GIVEN REQUEST:
In the listing that follows, retype every line from the first through the one containing "q.build('bracket', M['darksteel'], st)". Pictures are to be left out.

#### DATA LINES

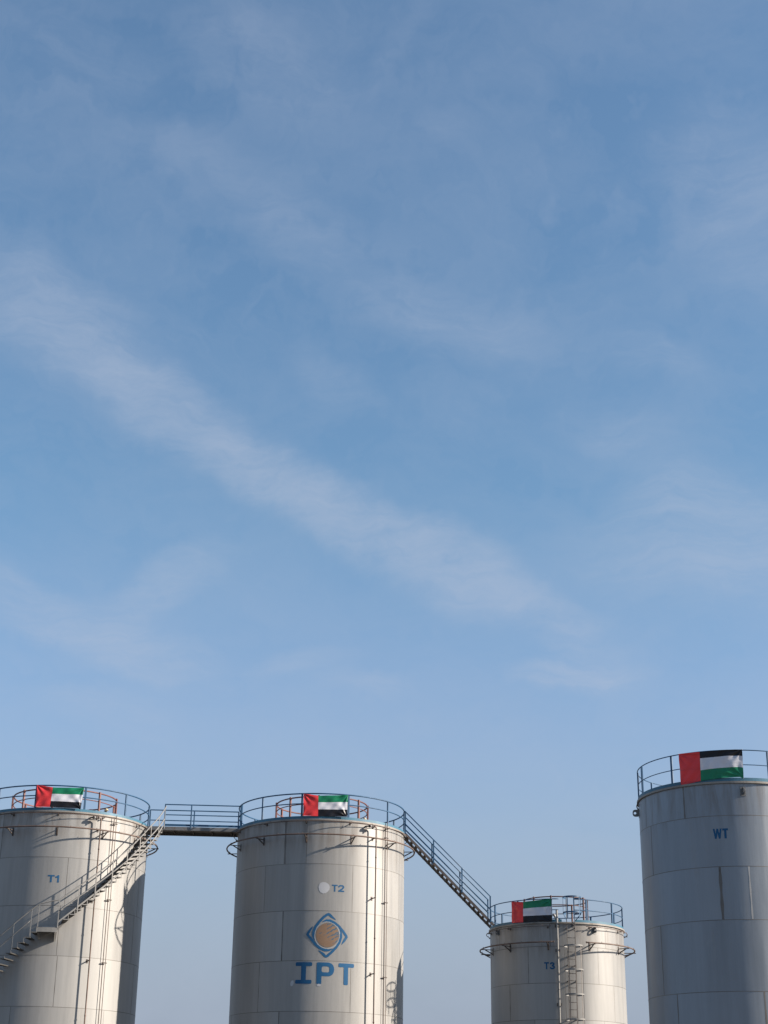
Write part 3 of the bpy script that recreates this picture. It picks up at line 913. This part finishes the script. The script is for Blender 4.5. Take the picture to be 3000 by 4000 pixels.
# landing: chequer plate deck, deep edge plate, end gusset
q = MB(); V = []
for k in range(7):
    a = -8.7 + 9.9 * k / 6
    V += [T1.p(a, 7.905, .02), T1.p(a, 7.905, OUT - .006), T1.p(a, 7.88, OUT - .006), T1.p(a, 7.88, .02)]
F = [(4 * k + j, 4 * k + (j + 1) % 4, 4 * (k + 1) + (j + 1) % 4, 4 * (k + 1) + j) for k in range(6) for j in range(4)] + [(0, 1, 2, 3), (24, 27, 26, 25)]
q.add(V, F)
q.build('landing_deck', M['grating'], st)
strip(T1, -8.7, 1.2, 7.735, 7.90, OUT + .004, .008, 'landing_edge', M['tube'], st)
strip(T1, -7.8, .6, 7.96, 8.05, .06, .01, 'landing_kick_plate', M['galv'], st)
for a in (-8.6, 1.25):
    q = MB(); tn = T1.tan(a) * .005
    tri = [T1.p(a, 7.875, .02), T1.p(a, 7.875, OUT - .01), T1.p(a, 7.74, OUT - .01), T1.p(a, 7.50, .02)]
    V = [p - tn for p in tri] + [p + tn for p in tri]
    q.add(V, [(0, 1, 2, 3), (7, 6, 5, 4)] + [(j, 4 + j, 4 + (j + 1) % 4, (j + 1) % 4) for j in range(4)])
    q.build('landing_gusset', M['galv'], st)
for a in range(-140, -40, 17):
    q = MB(); z = (zs_(a) - .22) if a > 3 else 7.735 + (a + 11.4) * .0631 - .06
    q.bar(T1.p(a, z, 0), T1.p(a, z, OUT - .02), .04, .04)
    q.bar(T1.p(a, z - .30, 0), T1.p(a, z - .03, OUT - .25), .035, .03, up=T1.tan(a))
    q.build('bracket', M['darksteel'], st)


# ------------------------------------------------------------------ straight walkway T1 - T2
def frame(A, B):
    u = (B.c - A.c).normalized(); n = Vector((u.y, -u.x, 0))
    return lambda s, off, z: Vector((A.c.x + u.x * s + n.x * off, A.c.y + u.y * s + n.y * off, z)), u, n


Q, u, n = frame(T1, T2)
wk = thing('walkway', 'level steel walkway with blue handrails joining tanks T1 and T2', 'walkway', Q(5.3, 0, 12.5))
mid = (T1.r + 10.6087 - T2.r) / 2
q = MB(); q.bar(Q(3.42, 0, 12.475), Q(7.20, 0, 12.475), 1.18, .02); q.build('deck', M['grating'], wk)
for off, s0 in ((.60, 3.30), (-.60, 3.42)):
    q = MB()
    q.bar(Q(s0, off, 12.42), Q(7.22, off, 12.42), .010, .145)
    q.bar(Q(s0, off - math.copysign(.035, off), 12.352), Q(7.22, off - math.copysign(.035, off), 12.352), .06, .010)
    q.build('edge_channel', M['fascia'], wk)
for k in range(5):
    q = MB(); s_ = 3.75 + k * .78
    q.bar(Q(s_, -.59, 12.42), Q(s_, .59, 12.42), .05, .08); q.build('cross_bearer', M['darksteel'], wk)
for off, sp, s0 in ((.60, [4.16, 5.235, 7.26], 4.16), (-.58, [3.46, 5.29, 7.14], 3.46)):
    q = MB(); e = sp[-1]
    for z, h in ((13.40, .04), (12.975, .035)):
        q.bar(Q(s0 - .02, off, z), Q(e + .02, off, z), .04, h)
    q.bar(Q(s0, off - math.copysign(.01, off), 12.56), Q(e, off - math.copysign(.01, off), 12.56), .006, .085)
    rl = q.build('handrail', M['blue'], wk)
    for s_ in sp:
        q = MB(); q.bar(Q(s_, off + math.copysign(.004, off), 12.42), Q(s_, off + math.copysign(.004, off), 13.385), .055, .052, up=u); q.build('rail_post', M['blue'], rl)

# ------------------------------------------------------------------ stair bridge T2 - T3
Q2, u2, n2 = frame(T2, T3)
sb = thing('stair_bridge', 'dark open stair with blue handrails sloping down from T2 to T3', 'staircase', Q2(5.2, 0, 10.6))
def zst(s):
    return 12.39 - 1.0 * (s - 3.6)
for off in (.45, -.45):
    q = MB(); q.bar(Q2(3.46, off, zst(3.46) - .075), Q2(7.12, off, zst(7.12) - .075), .012, .105, up=(u2.x * .7, u2.y * .7, .7))
    q.bar(Q2(3.50, off - math.copysign(.03, off), zst(3.50) - .012), Q2(7.10, off - math.copysign(.03, off), zst(7.10) - .012), .035, .010, up=(u2.x * .7, u2.y * .7, .7))
    q.build('stringer', M['stringer'], sb)
    q = MB()
    zt = lambda s: 13.38 - .969 * (s - 3.45)
    for dz, r_ in ((0, .022), (-.52, .030)):
        q.tube([Q2(3.43, off, zt(3.43) + dz), Q2(6.98, off, zt(6.98) + dz)], r_, 8)
    rl = q.build('handrail', M['blue'], sb)
    for s_ in (3.46, 4.635, 5.80, 6.95):
        q = MB(); q.bar(Q2(s_, off + math.copysign(.016, off), zst(s_) - .08), Q2(s_, off + math.copysign(.016, off), zt(s_)), .012, .055, up=u2); q.build('rail_post', M['blue'], rl)
for k in range(19):
    s_ = 3.56 + .1838 * k; z = zst(s_) - .105
    q = MB()
    q.bar(Q2(s_, -.435, z), Q2(s_, .435, z), .125, .024)
    q.build('tread', M['treadplate'], sb)

# ------------------------------------------------------------------ caged ladder on T3
ld = thing('caged_ladder', 'galvanised ladder with a safety cage up the front of the T3 tank', 'ladder', T3.p(11.2, GROUND, .2))
LT = 11.2
ln, lt = T3.n(LT), T3.tan(LT)
base = T3.p(LT, 0, .20)
def lp(x, d, z):            # x along the wall, d out from the ladder
    v = base + lt * x + ln * d; v.z = z; return v
for sx in (-.16, .16):
    q = MB(); q.bar(lp(sx, 0, GROUND), lp(sx, 0, T3.top + .98), .018, .050, up=ln); q.build('side_rail', M['oldgalv'], ld)
k = 0; z = GROUND + .3
while z < T3.top:
    q = MB(); q.tube([lp(-.152, 0, z), lp(.152, 0, z)], .011, 6); q.build('rung', M['darksteel'], ld); z += .268
def hoop(z, mat, rx=.36, rad=.36):
    q = MB(); P = []
    N = 26
    for i in range(N + 1):
        a = -1.02 * math.pi / 2 - .35 + (math.pi * 1.02 + .7) * i / N
        P.append((rx * math.sin(a), .34 + rad * math.cos(a)))
    P = [(-.16, 0)] + P + [(.16, 0)]
    V = []
    for x, d in P:
        V += [lp(x, d, z - .028), lp(x, d, z + .028)]
    for x, d in P:
        c = Vector((x, d - .34)); l = max(c.length, .05); x2, d2 = x * (1 - .008 / l), .34 + (d - .34) * (1 - .008 / l)
        V += [lp(x2, d2, z - .028), lp(x2, d2, z + .028)]
    n_ = len(P); F = []
    for i in range(n_ - 1):
        a, b = 2 * i, 2 * i + 2; c, d = 2 * n_ + a, 2 * n_ + b
        F += [(a, b, b + 1, a + 1), (d, c, c + 1, d + 1), (a + 1, b + 1, d + 1, c + 1), (b, a, c, d)]
    q.add(V, F); return q.build('cage_hoop', M[mat], ld)
for z in (7.73, 6.83, 5.92, 5.01, 4.1, 3.2, 2.3, 1.4):
    hoop(z, 'tube')
for z in (9.57, 8.98):
    hoop(z, 'blue')
for ang, c in ((-92, 0), (-42, 0), (0, 1), (42, 0), (92, 0)):
    x, d = .352 * math.sin(R(ang)), .34 + .352 * math.cos(R(ang))
    q = MB(); q.bar(lp(x, d, 1.2), lp(x, d, 7.76), .008, .036, up=lp(-d + .34, x, 0) - lp(0, 0, 0)); q.build('cage_strap', M['oldgalv'], ld)
    q = MB(); q.bar(lp(x, d, 8.72 if abs(ang) < 80 else 8.95), lp(x, d, 9.6), .008, .04, up=lp(-d + .34, x, 0) - lp(0, 0, 0))
    if abs(ang) > 80:
        q.bar(lp(x, d, 8.96), lp(x * .5, d - .25, 8.72), .008, .036)
    q.build('cage_strap', M['blue'], ld)
for z, sx in ((8.45, 0), (7.05, 0), (6.45, 0), (5.05, 0), (3.5, 0), (2.0, 0)):
    for x in (-.16, .16):
        q = MB(); a = lp(x, 0, z); b = lp(x, -.24, z); q.bar(a, b, .03, .045); q.build('bracket', M['darksteel'], ld)

# ------------------------------------------------------------------ standpipe on T3
sp_ = thing('vent_pipe', 'thick pale vertical pipe standing in front of the T3 tank', 'pipe', T3.p(.6, GROUND, .25))
m = MB(); m.tube([T3.p(.6, GROUND + (9.15 - GROUND) * i / 14, .25) for i in range(15)], .043, 14)
for z in [8.62 - .62 * i for i in range(14)]:
    m.tube([T3.p(.6, z - .012, .25), T3.p(.6, z + .012, .25)], .053, 14)
m.build('pipe_body', M['tube'], sp_)
m = MB(); pts = []
for i in range(9):
    a = math.pi / 2 * i / 8; pts.append(T3.p(-1.0 - 1.2 * (1 - math.cos(a)) * 1.0 + 1.2, 8.80 + .22 * math.sin(a), .10 - .05 * i / 8))
pts = [T3.p(.2, 8.66, -.25)] + [T3.p(.2 - 2.4 * i / 6, 8.80 + .22 * math.sin(R(90 * i / 6)), -.25) for i in range(7)] + [T3.p(-3.4, 9.02, -.4)]
m.tube(pts, .045, 12); m.build('goose_neck', M['galv'], sp_)
for z in (8.55, 7.62, 5.6, 3.4):
    q = MB(); q.bar(T3.p(.6, z, .22), T3.p(.6, z, 0), .04, .05); q.bar(T3.p(-1.2, z, .008), T3.p(2.4, z, .008), .014, .12); q.build('bracket', M['darksteel'], sp_)


# ------------------------------------------------------------------ flags
def flag(t, name_lab, top, bot, red_w, cuts, order, seed, amp=1.0, dr=.045, flat=0.0):
    """top / bot: lists of (s, angle, z) along the upper and lower hem"""
    rng = random.Random(seed)
    def interp(L, s):
        for a, b in zip(L, L[1:]):
            if a[0] <= s <= b[0]:
                f = (s - a[0]) / (b[0] - a[0]); return a[1] + (b[1] - a[1]) * f, a[2] + (b[2] - a[2]) * f
        return L[-1][1], L[-1][2]
    NX, NY = 96, 56
    ph = [rng.uniform(0, 6.28) for _ in range(8)]
    V, UV = [], []
    for j in range(NY + 1):
        v = j / NY
        for i in range(NX + 1):
            s = i / NX
            a, za = interp(top, s); b, zb = interp(bot, s)
            f = v
            th_, z_ = a + (b - a) * f, za + (zb - za) * f
            w = 0.0
            # creases that fan out of the tied corners
            for (cx, cy, k, am, L) in ((0, 0, 9, .020, .55), (1, 0, 11, .024, .45), (1, 1, 12, .020, .40), (0, 1, 8, .012, .35)):
                dx, dy = (s - cx) * 1.9, v - cy
                d = math.hypot(dx, dy)
                w += am * math.sin(k * math.atan2(dy, dx if cx == 0 else -dx) + ph[int(cx * 2 + cy)]) * min(1, d * 5) * math.exp(-d / L)
            w += .010 * math.sin(9 * s + 2.2 * v + ph[4]) * v + .007 * math.sin(17 * s - 7 * v + ph[5])
            w += .005 * math.sin(31 * s + 11 * v + ph[6])
            z_ -= .018 * math.sin(math.pi * s) * (1 - v) * amp
            pa = t.p(th_, z_, dr + w * amp)
            if flat:                      # pulled straight between its two ties
                e0, e1 = t.p(top[0][1], z_, dr + .08), t.p(top[-1][1], z_, dr + .08)
                nn = t.n((top[0][1] + top[-1][1]) / 2)
                d_ = (e0 + (e1 - e0) * s - pa).dot(nn) + w * amp
                pa = pa + nn * (d_ * flat)
            V.append(pa); UV.append((s, v))
    L0 = t.p(top[0][1], bot[0][2], dr)
    me = bpy.data.meshes.new('flag')
    F = [(j * (NX + 1) + i, (j + 1) * (NX + 1) + i, (j + 1) * (NX + 1) + i + 1, j * (NX + 1) + i + 1) for j in range(NY) for i in range(NX)]
    me.from_pydata([tuple(p - L0) for p in V], [], F)
    ul = me.uv_layers.new(name='cloth_uv')
    ul.data.foreach_set('uv', [c for lp_ in me.loops for c in UV[lp_.vertex_index]])
    me.polygons.foreach_set('use_smooth', [True] * len(F))
    me.materials.append(flag_material('flag_cloth', red_w, cuts, order))
    o = bpy.data.objects.new('flag', me); C.objects.link(o); o.location = L0
    o['label'] = name_lab; o['category'] = 'flag'; o['group'] = 'flags tied to the tank railings'
    o['origin_point'] = tuple(L0)
    for (a, z) in ((top[0][1], top[0][2]), (top[-1][1], top[-1][2]), (bot[0][1], bot[0][2]), (bot[-1][1], bot[-1][2])):
        q = MB(); q.tube([t.p(a, z, dr), t.p(a + (.4 if a > 0 else -.4), z + .03, -.01)], .006, 6)
        c = q.build('tie_cord', M['pale'], o)
    return o


flag(T1, 'red, green, white and black flag on the railing of tank T1', [(0, -19.2, 13.44), (.345, -8.9, 13.365), (1, 10.8, 13.39)], [(0, -18.9, 12.58), (.345, -9.7, 12.57), (.9, 8.2, 12.56), (1, 9.6, 12.52)], .345, (.325, .69), ('green', 'white', 'black'), 1, 1.0, .07, .6)
flag(T2, 'red, green, white and black flag on the railing of tank T2', [(0, -12.2, 13.375), (.33, -2.6, 13.32), (1, 16.9, 13.37)], [(0, -12.1, 12.50), (.33, -2.4, 12.49), (1, 16.4, 12.50)], .33, (.325, .67), ('green', 'white', 'black'), 2, 1.0, .07, .6)
flag(T3, 'red, green, white and black flag on the railing of tank T3', [(0, -39.6, 9.575), (.325, -27.9, 9.53), (1, -3.5, 9.59)], [(0, -39.7, 8.74), (.325, -28.1, 8.73), (1, -3.3, 8.70)], .325, (.33, .70), ('green', 'white', 'black'), 3, .75)
flag(WT, 'red flag with black stripe on top and green below on tank WT', [(0, -28.2, 11.99), (.35, -14.0, 11.985), (.77, 3.2, 12.0), (1, 12.3, 11.99)], [(0, -27.8, 10.98), (.35, -14.5, 11.05), (.36, -14.2, 11.055), (.77, -.5, 11.10), (.95, 9.6, 11.12), (1, 11.9, 11.08)], .35, (.225, .635), ('black', 'white', 'green'), 4, .95)

for o in bpy.data.objects:
    if 'origin_point' in o:
        del o['origin_point']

########

WRITTEN ANSWER:
Write part 3 of the bpy script that recreates this picture. It picks up at line 913. This part finishes the script. The script is for Blender 4.5. Take the picture to be 3000 by 4000 pixels.
# landing: chequer plate deck, deep edge plate, end gusset
q = MB(); V = []
for k in range(7):
    a = -8.7 + 9.9 * k / 6
    V += [T1.p(a, 7.905, .02), T1.p(a, 7.905, OUT - .006), T1.p(a, 7.88, OUT - .006), T1.p(a, 7.88, .02)]
F = [(4 * k + j, 4 * k + (j + 1) % 4, 4 * (k + 1) + (j + 1) % 4, 4 * (k + 1) + j) for k in range(6) for j in range(4)] + [(0, 1, 2, 3), (24, 27, 26, 25)]
q.add(V, F)
q.build('landing_deck', M['grating'], st)
strip(T1, -8.7, 1.2, 7.735, 7.90, OUT + .004, .008, 'landing_edge', M['tube'], st)
strip(T1, -7.8, .6, 7.96, 8.05, .06, .01, 'landing_kick_plate', M['galv'], st)
for a in (-8.6, 1.25):
    q = MB(); tn = T1.tan(a) * .005
    tri = [T1.p(a, 7.875, .02), T1.p(a, 7.875, OUT - .01), T1.p(a, 7.74, OUT - .01), T1.p(a, 7.50, .02)]
    V = [p - tn for p in tri] + [p + tn for p in tri]
    q.add(V, [(0, 1, 2, 3), (7, 6, 5, 4)] + [(j, 4 + j, 4 + (j + 1) % 4, (j + 1) % 4) for j in range(4)])
    q.build('landing_gusset', M['galv'], st)
for a in range(-140, -40, 17):
    q = MB(); z = (zs_(a) - .22) if a > 3 else 7.735 + (a + 11.4) * .0631 - .06
    q.bar(T1.p(a, z, 0), T1.p(a, z, OUT - .02), .04, .04)
    q.bar(T1.p(a, z - .30, 0), T1.p(a, z - .03, OUT - .25), .035, .03, up=T1.tan(a))
    q.build('bracket', M['darksteel'], st)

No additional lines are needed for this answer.